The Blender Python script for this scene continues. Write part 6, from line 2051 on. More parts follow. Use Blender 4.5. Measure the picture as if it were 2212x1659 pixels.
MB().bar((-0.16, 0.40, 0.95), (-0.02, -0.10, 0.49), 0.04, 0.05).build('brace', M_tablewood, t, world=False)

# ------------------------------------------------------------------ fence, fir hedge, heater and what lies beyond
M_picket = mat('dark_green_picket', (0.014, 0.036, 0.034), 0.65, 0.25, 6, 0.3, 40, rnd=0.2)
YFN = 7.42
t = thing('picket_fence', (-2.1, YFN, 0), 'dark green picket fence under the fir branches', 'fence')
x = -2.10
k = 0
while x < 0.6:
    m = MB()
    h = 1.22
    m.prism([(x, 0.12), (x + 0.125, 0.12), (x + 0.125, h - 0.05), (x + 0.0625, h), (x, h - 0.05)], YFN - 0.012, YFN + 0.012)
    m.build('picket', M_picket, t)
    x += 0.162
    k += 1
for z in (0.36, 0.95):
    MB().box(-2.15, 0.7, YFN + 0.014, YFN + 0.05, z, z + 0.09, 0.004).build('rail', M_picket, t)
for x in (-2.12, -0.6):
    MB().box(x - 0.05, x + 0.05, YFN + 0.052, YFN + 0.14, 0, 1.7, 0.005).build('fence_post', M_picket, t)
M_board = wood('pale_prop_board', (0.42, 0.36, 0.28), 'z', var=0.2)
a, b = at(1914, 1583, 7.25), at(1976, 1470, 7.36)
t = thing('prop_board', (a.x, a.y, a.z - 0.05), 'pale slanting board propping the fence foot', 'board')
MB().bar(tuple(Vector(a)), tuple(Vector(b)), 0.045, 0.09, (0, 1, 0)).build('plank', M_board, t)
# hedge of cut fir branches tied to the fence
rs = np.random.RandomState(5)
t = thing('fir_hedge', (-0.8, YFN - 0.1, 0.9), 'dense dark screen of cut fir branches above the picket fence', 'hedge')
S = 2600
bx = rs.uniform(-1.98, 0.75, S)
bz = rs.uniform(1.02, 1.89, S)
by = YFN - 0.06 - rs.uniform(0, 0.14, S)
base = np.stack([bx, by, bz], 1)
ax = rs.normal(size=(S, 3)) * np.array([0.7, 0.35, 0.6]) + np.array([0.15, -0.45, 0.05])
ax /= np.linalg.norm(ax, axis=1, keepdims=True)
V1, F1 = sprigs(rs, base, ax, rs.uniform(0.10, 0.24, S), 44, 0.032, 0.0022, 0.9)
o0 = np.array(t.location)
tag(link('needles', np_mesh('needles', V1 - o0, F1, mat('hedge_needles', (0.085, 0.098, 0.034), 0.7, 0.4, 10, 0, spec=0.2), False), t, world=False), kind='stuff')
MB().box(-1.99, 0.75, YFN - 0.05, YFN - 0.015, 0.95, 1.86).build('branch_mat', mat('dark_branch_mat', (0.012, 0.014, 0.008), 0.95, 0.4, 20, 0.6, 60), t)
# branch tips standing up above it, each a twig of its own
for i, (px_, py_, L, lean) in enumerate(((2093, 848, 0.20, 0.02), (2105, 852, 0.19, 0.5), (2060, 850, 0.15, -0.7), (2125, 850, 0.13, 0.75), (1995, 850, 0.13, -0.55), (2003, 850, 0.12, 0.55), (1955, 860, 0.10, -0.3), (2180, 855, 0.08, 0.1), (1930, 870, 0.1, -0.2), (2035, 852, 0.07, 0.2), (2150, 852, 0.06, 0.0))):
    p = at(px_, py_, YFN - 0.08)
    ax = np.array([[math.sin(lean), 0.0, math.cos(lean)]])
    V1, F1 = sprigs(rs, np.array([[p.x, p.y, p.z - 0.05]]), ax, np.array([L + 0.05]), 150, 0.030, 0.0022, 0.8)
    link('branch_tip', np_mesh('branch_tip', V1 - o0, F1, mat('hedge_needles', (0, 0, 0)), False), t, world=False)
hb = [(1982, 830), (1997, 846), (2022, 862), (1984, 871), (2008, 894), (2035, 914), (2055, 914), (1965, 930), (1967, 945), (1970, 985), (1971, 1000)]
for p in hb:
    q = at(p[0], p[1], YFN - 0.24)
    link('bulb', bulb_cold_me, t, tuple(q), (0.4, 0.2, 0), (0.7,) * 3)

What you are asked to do
Quote each line above in full, word for word.

Response below
The Blender Python script for this scene continues. Write part 6, from line 2051 on. More parts follow. Use Blender 4.5. Measure the picture as if it were 2212x1659 pixels.
MB().bar((-0.16, 0.40, 0.95), (-0.02, -0.10, 0.49), 0.04, 0.05).build('brace', M_tablewood, t, world=False)

# ------------------------------------------------------------------ fence, fir hedge, heater and what lies beyond
M_picket = mat('dark_green_picket', (0.014, 0.036, 0.034), 0.65, 0.25, 6, 0.3, 40, rnd=0.2)
YFN = 7.42
t = thing('picket_fence', (-2.1, YFN, 0), 'dark green picket fence under the fir branches', 'fence')
x = -2.10
k = 0
while x < 0.6:
    m = MB()
    h = 1.22
    m.prism([(x, 0.12), (x + 0.125, 0.12), (x + 0.125, h - 0.05), (x + 0.0625, h), (x, h - 0.05)], YFN - 0.012, YFN + 0.012)
    m.build('picket', M_picket, t)
    x += 0.162
    k += 1
for z in (0.36, 0.95):
    MB().box(-2.15, 0.7, YFN + 0.014, YFN + 0.05, z, z + 0.09, 0.004).build('rail', M_picket, t)
for x in (-2.12, -0.6):
    MB().box(x - 0.05, x + 0.05, YFN + 0.052, YFN + 0.14, 0, 1.7, 0.005).build('fence_post', M_picket, t)
M_board = wood('pale_prop_board', (0.42, 0.36, 0.28), 'z', var=0.2)
a, b = at(1914, 1583, 7.25), at(1976, 1470, 7.36)
t = thing('prop_board', (a.x, a.y, a.z - 0.05), 'pale slanting board propping the fence foot', 'board')
MB().bar(tuple(Vector(a)), tuple(Vector(b)), 0.045, 0.09, (0, 1, 0)).build('plank', M_board, t)
# hedge of cut fir branches tied to the fence
rs = np.random.RandomState(5)
t = thing('fir_hedge', (-0.8, YFN - 0.1, 0.9), 'dense dark screen of cut fir branches above the picket fence', 'hedge')
S = 2600
bx = rs.uniform(-1.98, 0.75, S)
bz = rs.uniform(1.02, 1.89, S)
by = YFN - 0.06 - rs.uniform(0, 0.14, S)
base = np.stack([bx, by, bz], 1)
ax = rs.normal(size=(S, 3)) * np.array([0.7, 0.35, 0.6]) + np.array([0.15, -0.45, 0.05])
ax /= np.linalg.norm(ax, axis=1, keepdims=True)
V1, F1 = sprigs(rs, base, ax, rs.uniform(0.10, 0.24, S), 44, 0.032, 0.0022, 0.9)
o0 = np.array(t.location)
tag(link('needles', np_mesh('needles', V1 - o0, F1, mat('hedge_needles', (0.085, 0.098, 0.034), 0.7, 0.4, 10, 0, spec=0.2), False), t, world=False), kind='stuff')
MB().box(-1.99, 0.75, YFN - 0.05, YFN - 0.015, 0.95, 1.86).build('branch_mat', mat('dark_branch_mat', (0.012, 0.014, 0.008), 0.95, 0.4, 20, 0.6, 60), t)
# branch tips standing up above it, each a twig of its own
for i, (px_, py_, L, lean) in enumerate(((2093, 848, 0.20, 0.02), (2105, 852, 0.19, 0.5), (2060, 850, 0.15, -0.7), (2125, 850, 0.13, 0.75), (1995, 850, 0.13, -0.55), (2003, 850, 0.12, 0.55), (1955, 860, 0.10, -0.3), (2180, 855, 0.08, 0.1), (1930, 870, 0.1, -0.2), (2035, 852, 0.07, 0.2), (2150, 852, 0.06, 0.0))):
    p = at(px_, py_, YFN - 0.08)
    ax = np.array([[math.sin(lean), 0.0, math.cos(lean)]])
    V1, F1 = sprigs(rs, np.array([[p.x, p.y, p.z - 0.05]]), ax, np.array([L + 0.05]), 150, 0.030, 0.0022, 0.8)
    link('branch_tip', np_mesh('branch_tip', V1 - o0, F1, mat('hedge_needles', (0, 0, 0)), False), t, world=False)
hb = [(1982, 830), (1997, 846), (2022, 862), (1984, 871), (2008, 894), (2035, 914), (2055, 914), (1965, 930), (1967, 945), (1970, 985), (1971, 1000)]
for p in hb:
    q = at(p[0], p[1], YFN - 0.24)
    link('bulb', bulb_cold_me, t, tuple(q), (0.4, 0.2, 0), (0.7,) * 3)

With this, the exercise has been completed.